New York, Jan 9, 2026, 09:35 EST — Regular session
- Broadcom shares fall more than 3% early Friday, extending Thursday’s drop
- Company priced $4.5 billion of senior notes this week, with settlement due Jan. 13
- Traders now look to March earnings for the next test of AI chip demand and margins
Broadcom shares slid 3.2% in early trading on Friday, down $11.13 at $332.48, after opening sharply lower and hitting an intraday low of $333.54.
The move keeps Broadcom in the crosshairs of a market that has been quick to sell big tech on any hint of tighter financial conditions, even as investors stay focused on how much spending the AI build-out can really absorb. Broadcom was among the large tech names that helped drag the Nasdaq lower on Thursday. (Reuters)
This week, Broadcom priced $4.5 billion of senior notes across four maturities, including a 4.300% tranche due 2031 and a 5.700% tranche due 2056, with settlement set for Jan. 13. The company said it expects net proceeds of about $4.47 billion and plans to use the money for general corporate purposes and debt repayment. (SEC)

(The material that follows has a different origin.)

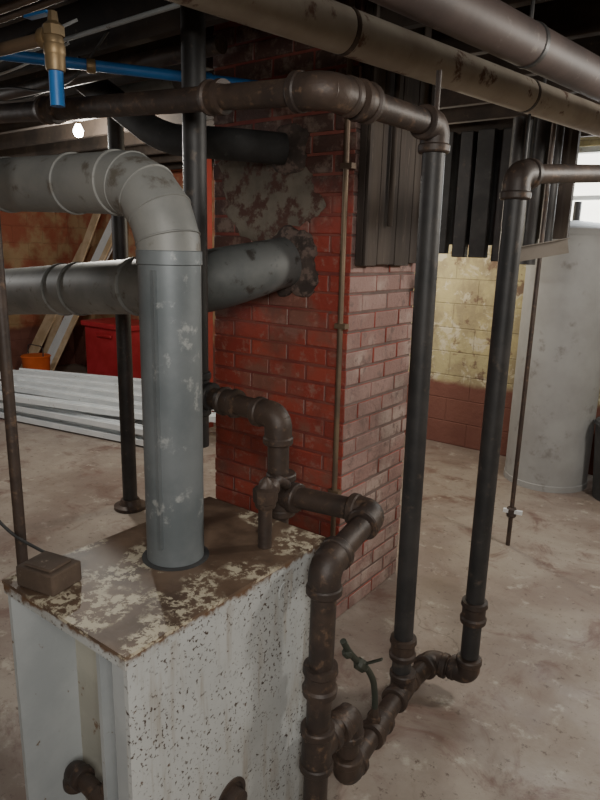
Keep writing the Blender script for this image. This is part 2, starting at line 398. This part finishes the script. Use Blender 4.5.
for x in (-4.0,-3.3,-2.75,-2.62,-2.2,-2.0): 
    z=1.27+(x+4.2)*.08; b.lathe((x,1.75,z),(1,0,.08),[(0,R2),(.003,R2+.006),(.015,R2+.006),(.018,R2)],0,seg=40)
b.done()
b=B('vent_pipe',[SOOT,GALVS])
b.tube([(-2.65,1.86,2.32),(-2.15,1.87,2.03),(-1.80,1.88,1.99),(-1.68,2.085,1.99)],.06,0,seg=32,bend=.12)
b.done()

# ---------------------------------------------------------------- iron steam piping
r=.033
b=B('steam_pipe',[IRON,DARK])
A=V((-1.49,1.42,1.13)); E1=V((-1.145,1.42,1.115)); T1=V((-1.13,1.42,.872)); E2=V((-.825,1.455,.88)); E3=V((-.795,1.18,.84))
b.tube([(-1.49,1.42,H-.01),(-1.49,1.42,.95)],.036,1); b.tee(A,(0,0,1),(1,0,0),.032,.06,1)
b.tube([A,E1],r); b.coupling(A.lerp(E1,.42),(1,0,0),r,.07); b.elbow(E1,(-1,0,0),(0,0,-1),r,.075)
b.tube([E1,V((-1.13,1.42,.25))],r); b.tee(T1,(0,0,1),(1,0,0),r)
b.tube([T1,E2],r); b.elbow(E2,E3-E2,(-1,-.1,0),r,.058)
b.tube([E2,E3],r); b.elbow(E3,E2-E3,(0,0,-1),r,.062)
b.tube([E3,(-.8,1.18,.0)],r); b.coupling((-.797,1.18,.52),(0,0,1),r,.085)
b.tee((-.799,1.18,.31),(0,0,1),(0,1,0),r)
b.tube([(-.8,1.18,.31),(-.8,1.34,.31)],r); b.elbow((-.8,1.34,.30),(0,-1,0),(0,0,-1),r,.055)
b.tube([(-.8,1.34,.30),(-.8,1.34,.18)],r)
b.done()
b=B('return_header_pipe',[IRON,BRASS,DARK,GREENM])
h0,h1,h2=V((-.8,1.34,.105)),V((-.848,1.77,.105)),V((-.835,1.985,.105))
b.elbow(h0,(0,0,1),(h1-h0),r,.055); b.tube([h0,h1],r); b.tee(h1,h1-h0,(0,0,1),r,.062)
b.coupling(h0.lerp(h1,.5),h1-h0,r,.1); b.tube([h1,h2],r); b.elbow(h2,h1-h2,(1,.05,0),r,.048)
h3=V((-.70,2.0,.105)); b.tube([h2,h3],r); b.elbow(h3,(-1,0,0),(0,0,1),r,.055)
m=h0.lerp(h1,.45)
b.tube([m,(m.x,m.y,.22),(m.x-.005,m.y-.02,.33),(m.x-.04,m.y-.10,.42),(m.x-.05,m.y-.13,.48)],.010,3,bend=.05,seg=12)
b.lathe((m.x,m.y,.135),(0,0,1),[(0,.022),(.03,.022),(.03,.014),(.06,.012)],0,seg=6)
b.lathe((m.x-.015,m.y-.05,.36),(-.3,-.6,.6),[(0,.012),(.01,.02),(.035,.02),(.045,.012)],3,seg=8)
b.obox((m.x-.02,m.y-.06,.375),(m.x+.04,m.y-.05,.415),.012,.005,3)
b.lathe((m.x-.04,m.y-.10,.42),(-.3,-.6,.6),[(0,.010),(.01,.016),(.02,.016),(.03,.010)],3,seg=8)
b.done()
b=B('riser_pipe',[IRON,DARK])
P2=V((-.855,1.77,0)); o1=V((-.87,1.77,1.955)); o2=V((-.90,1.27,1.955))
b.tube([(P2.x,P2.y,.18),o1],r,1); b.coupling((P2.x,P2.y,.27),(0,0,1),r,.08); b.elbow(o1,(0,0,-1),o2-o1,r,.062)
b.tube([o1,o2],r); b.elbow(o2,o1-o2,(-1,0,.06),r,.08); b.coupling(o2.lerp(o1,.28),o1-o2,r*1.05,.06)
b.tube([o2,(-3.4,1.27,2.11)],r*.95); b.coupling((-1.25,1.27,1.978),(-1,0,.06),r*.95,.06); b.coupling((-2.0,1.27,2.024),(-1,0,.06),r*.95,.08)
b.tube([(o1.x,o1.y,o1.z),(o1.x,o1.y,2.10)],.008,0,seg=10)
b.done()
b=B('riser_pipe',[IRON,DARK])
q1=V((-.70,2.0,1.84)); q2=V((-.45,2.95,1.93))
b.tube([(-.70,2.0,.18),q1],r,1); b.coupling((-.70,2.0,.36),(0,0,1),r,.085); b.elbow(q1,(0,0,-1),q2-q1,r,.062)
b.tube([q1,q2,(-.2,3.9,2.0),(.1,4.93,2.05)],r*.9)
b.done()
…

Some analysts say the stock’s AI debate is shifting from demand to competition, with investors pressing on whether customers will build more chips in-house and lean harder on Nvidia’s ecosystem. Bernstein analyst Stacy Rasgon reiterated an Outperform rating and a $475 target after meetings with management, writing he came away with “more conviction than ever” that competitive fears were “hugely overblown.” (Investing)
Broadcom fell 3.2% in Thursday’s session, a larger drop than some chip peers even as parts of the semiconductor group held up, underscoring how quickly traders have been rotating between winners and laggards. (MarketWatch)
Investors are also watching the calendar. Broadcom’s next earnings report is slated for early March, according to the company’s listing on Yahoo Finance’s earnings calendar. (Yahoo Finance)
Still, the downside case is easy to sketch. Higher yields can make long-duration growth stocks feel heavier, and any sign that AI infrastructure orders are being delayed — or that pricing is tightening as customers push for alternatives — would land poorly, especially with Broadcom tapping debt markets again.
Next up is the bond deal’s Jan. 13 settlement and, more importantly for equity traders, Broadcom’s March earnings and guidance, where AI chip revenue, margins and customer concentration will be the lines that matter.